Set problem: Each line below must be set down exactly; omit any image you find.
--- Begin Data shown ---
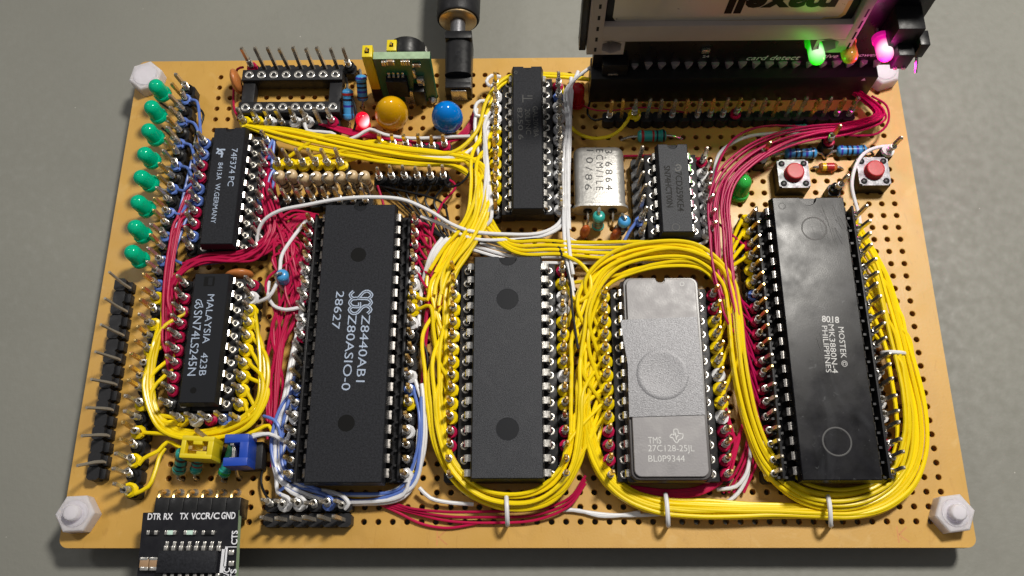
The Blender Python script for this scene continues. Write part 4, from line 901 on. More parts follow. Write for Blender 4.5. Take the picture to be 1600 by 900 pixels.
    mb=MB(); n=len(P_); mb.add([(x,-.12,z) for x,z in P_],[list(range(n))],M['label']); mb.add([(x,-.12,z) for x,z in P_]+[(x,.02,z) for x,z in P_],[(i,(i+1)%n,n+(i+1)%n,n+i) for i in range(n)],M['label_edge']); mb.obj('label_plate',t3)
    q2=[(1055,32.8),(1150,30.5),(1283,28.6),(1287,25.5),(1309,24.5),(1316,19),(1326,0),(1333,0),(1321,21.5),(1312,27.2),(1289,28.2),(1286,31.2),(1150,33.2),(1055,35.6)]
    v=[g(*p) for p in q2]; MB().add([(p.x,-.135,p.z) for p in v],[list(range(len(v)))],M['label_edge']).obj('gold_border',t3)
    me,w,hh=text_mesh('maxell',6.6,'logo',M['darkhole'],0.30,shear=.05)
    a=g(1308,6); b=g(1134,10); sx=(b-a).length/w
    for vv in me.vertices: vv.co.x*=sx
    # upside down: x runs left, up runs down
    lo=g(1143,20).z
    ys=[vv.co.y for vv in me.vertices]; hmax=max(ys)/S
    place(me,'logo',t3,(a.x,-.15,lo+hmax),(pi/2,pi,0))
card_adapter()
# black serial adapter at the near left
def serial_board():
    z=6.4; o=un(300,799,z); t=thing('serial_adapter','small black adapter board with white lettering jutting over the near edge','adapter board',o)
    def q(px,py,zz=z): return un(px,py,zz)-o
    a,b=q(223.5,801),q(373,797); d=(b-a); d.z=0; d.normalize(); nrm=Vector((d.y,-d.x,0))
    L=26
    c0,c1=q(214,900)-a,q(368,900)-b
    A=a+Vector((.06,-1,0))*L; B=b+Vector((.0,-1,0))*L
    A=a+c0.normalized()*L; B=b+c1.normalized()*L
    ang=0
    mb=MB(); pl=[(A.x,A.y),(B.x,B.y),(b.x,b.y),(a.x,a.y)]
    mb.prism(pl,-1.6,0,M['pcb_edge'],topmat=M['pcb_black']); mb.add([(x,y,-1.61) for x,y in pl],[(0,1,2,3)],M['pcb_black'])
    mb.obj('board',t)
    h0=q(243,777,6.0); h1=q(377,776,6.0)
    mb=MB()
    for k in range(6):
        x0=h0.x+(h1.x-h0.x)*k/6; x1=h0.x+(h1.x-h0.x)*(k+1)/6
        mb.box(x0+.03,x1-.03,b.y-1.2,h0.y,-5.0,-.4,M['plastic'],.1)
    mb.obj('connector_body',t)
    for k in range(6):
        g=G(-54+k,2)-o
        m=MB(); m.tube(smooth_path([(g.x,g.y,-o.z-.5),(g.x,g.y,-4.2),(g.x,g.y-.3,-3.4),(g.x,g.y-1.2,-3.1),(g.x,h0.y-.5,-3.1)],.4),.32,M['gold'],7); m.obj('pin',t)
        m=MB(); m.lathe([(.75,.02),(.6,.35),(.3,.7)],M['tin'],12,T=Matrix.Translation((g.x,g.y,-o.z))); m.obj('solder_joint',t)
    def T(body,pa,pb,h,th=0.03): return text_line(body,un(pa[0],pa[1],z),un(pb[0],pb[1],z),h,M['silk'],t,o,th,name='lettering')
    T('DTR',(231,807),(252,807),1.05); T('RX',(256,807),(270,807),1.05); T('TX',(281,806.5),(294.5,806.5),1.05); T('VCC',(299,806.5),(320.5,806.5),1.05); T('R/C',(321.5,806),(343,806),1.05); T('GND',(346,805.5),(368,805.5),1.1)
    T('CTS',(366,851),(367,829),1.0); T('RTS',(364,915),(365,889),1.0); T('R/C',(352,905),(355,887),1.0)
    def part(px0,py0,px1,py1,h,mat,name,ch=.1):
        a=q(px0,py0); b=q(px1,py1); return MB().box(min(a.x,b.x),max(a.x,b.x),min(a.y,b.y),max(a.y,b.y),0,h,M[mat],ch).obj(name,t)
    for (x0,x1,mt,nm) in ((231,247,'plastic','surface_resistor'),(259,276,'chipwhite','surface_lamp'),(289,307,'chipwhite','surface_lamp'),(317,336,'plastic','surface_resistor')):
        part(x0+4,829,x1-4,836,.5,mt,nm); part(x0,829,x0+4,836,.55,'tin','solder_end'); part(x1-4,829,x1,836,.55,'tin','solder_end')
    for x0 in (222,237): part(x0,874,x0+12,888,.9,'cerbrown','surface_capacitor'); part(x0,871,x0+12,876,.95,'tin','solder_end'); part(x0,886,x0+12,892,.95,'tin','solder_end')
    part(253,861,339,896,1.5,'ic','serial_chip',.12)
    for k in range(8):
        x=259+k*11.7
        part(x,853,x+5,861.5,.9,'tin','chip_leg',.12); part(x+.5,846,x+4.5,854,.25,'tin','chip_leg',.08)
        part(x-1.5,896,x+3.5,903,.9,'tin','chip_leg',.12)
    part(347,858,349,895,.05,'silk','lettering',0); part(352,855,353,885,.05,'silk','lettering',0); part(352,854,370,855.2,.05,'silk','lettering',0)
    for y in (859,876): part(358,y,366,y+9,.45,'tin','solder_pad',.2)
serial_board()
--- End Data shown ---
Result:
The Blender Python script for this scene continues. Write part 4, from line 901 on. More parts follow. Write for Blender 4.5. Take the picture to be 1600 by 900 pixels.
    mb=MB(); n=len(P_); mb.add([(x,-.12,z) for x,z in P_],[list(range(n))],M['label']); mb.add([(x,-.12,z) for x,z in P_]+[(x,.02,z) for x,z in P_],[(i,(i+1)%n,n+(i+1)%n,n+i) for i in range(n)],M['label_edge']); mb.obj('label_plate',t3)
    q2=[(1055,32.8),(1150,30.5),(1283,28.6),(1287,25.5),(1309,24.5),(1316,19),(1326,0),(1333,0),(1321,21.5),(1312,27.2),(1289,28.2),(1286,31.2),(1150,33.2),(1055,35.6)]
    v=[g(*p) for p in q2]; MB().add([(p.x,-.135,p.z) for p in v],[list(range(len(v)))],M['label_edge']).obj('gold_border',t3)
    me,w,hh=text_mesh('maxell',6.6,'logo',M['darkhole'],0.30,shear=.05)
    a=g(1308,6); b=g(1134,10); sx=(b-a).length/w
    for vv in me.vertices: vv.co.x*=sx
    # upside down: x runs left, up runs down
    lo=g(1143,20).z
    ys=[vv.co.y for vv in me.vertices]; hmax=max(ys)/S
    place(me,'logo',t3,(a.x,-.15,lo+hmax),(pi/2,pi,0))
card_adapter()
# black serial adapter at the near left
def serial_board():
    z=6.4; o=un(300,799,z); t=thing('serial_adapter','small black adapter board with white lettering jutting over the near edge','adapter board',o)
    def q(px,py,zz=z): return un(px,py,zz)-o
    a,b=q(223.5,801),q(373,797); d=(b-a); d.z=0; d.normalize(); nrm=Vector((d.y,-d.x,0))
    L=26
    c0,c1=q(214,900)-a,q(368,900)-b
    A=a+Vector((.06,-1,0))*L; B=b+Vector((.0,-1,0))*L
    A=a+c0.normalized()*L; B=b+c1.normalized()*L
    ang=0
    mb=MB(); pl=[(A.x,A.y),(B.x,B.y),(b.x,b.y),(a.x,a.y)]
    mb.prism(pl,-1.6,0,M['pcb_edge'],topmat=M['pcb_black']); mb.add([(x,y,-1.61) for x,y in pl],[(0,1,2,3)],M['pcb_black'])
    mb.obj('board',t)
    h0=q(243,777,6.0); h1=q(377,776,6.0)
    mb=MB()
    for k in range(6):
        x0=h0.x+(h1.x-h0.x)*k/6; x1=h0.x+(h1.x-h0.x)*(k+1)/6
        mb.box(x0+.03,x1-.03,b.y-1.2,h0.y,-5.0,-.4,M['plastic'],.1)
    mb.obj('connector_body',t)
    for k in range(6):
        g=G(-54+k,2)-o
        m=MB(); m.tube(smooth_path([(g.x,g.y,-o.z-.5),(g.x,g.y,-4.2),(g.x,g.y-.3,-3.4),(g.x,g.y-1.2,-3.1),(g.x,h0.y-.5,-3.1)],.4),.32,M['gold'],7); m.obj('pin',t)
        m=MB(); m.lathe([(.75,.02),(.6,.35),(.3,.7)],M['tin'],12,T=Matrix.Translation((g.x,g.y,-o.z))); m.obj('solder_joint',t)
    def T(body,pa,pb,h,th=0.03): return text_line(body,un(pa[0],pa[1],z),un(pb[0],pb[1],z),h,M['silk'],t,o,th,name='lettering')
    T('DTR',(231,807),(252,807),1.05); T('RX',(256,807),(270,807),1.05); T('TX',(281,806.5),(294.5,806.5),1.05); T('VCC',(299,806.5),(320.5,806.5),1.05); T('R/C',(321.5,806),(343,806),1.05); T('GND',(346,805.5),(368,805.5),1.1)
    T('CTS',(366,851),(367,829),1.0); T('RTS',(364,915),(365,889),1.0); T('R/C',(352,905),(355,887),1.0)
    def part(px0,py0,px1,py1,h,mat,name,ch=.1):
        a=q(px0,py0); b=q(px1,py1); return MB().box(min(a.x,b.x),max(a.x,b.x),min(a.y,b.y),max(a.y,b.y),0,h,M[mat],ch).obj(name,t)
    for (x0,x1,mt,nm) in ((231,247,'plastic','surface_resistor'),(259,276,'chipwhite','surface_lamp'),(289,307,'chipwhite','surface_lamp'),(317,336,'plastic','surface_resistor')):
        part(x0+4,829,x1-4,836,.5,mt,nm); part(x0,829,x0+4,836,.55,'tin','solder_end'); part(x1-4,829,x1,836,.55,'tin','solder_end')
    for x0 in (222,237): part(x0,874,x0+12,888,.9,'cerbrown','surface_capacitor'); part(x0,871,x0+12,876,.95,'tin','solder_end'); part(x0,886,x0+12,892,.95,'tin','solder_end')
    part(253,861,339,896,1.5,'ic','serial_chip',.12)
    for k in range(8):
        x=259+k*11.7
        part(x,853,x+5,861.5,.9,'tin','chip_leg',.12); part(x+.5,846,x+4.5,854,.25,'tin','chip_leg',.08)
        part(x-1.5,896,x+3.5,903,.9,'tin','chip_leg',.12)
    part(347,858,349,895,.05,'silk','lettering',0); part(352,855,353,885,.05,'silk','lettering',0); part(352,854,370,855.2,.05,'silk','lettering',0)
    for y in (859,876): part(358,y,366,y+9,.45,'tin','solder_pad',.2)
serial_board()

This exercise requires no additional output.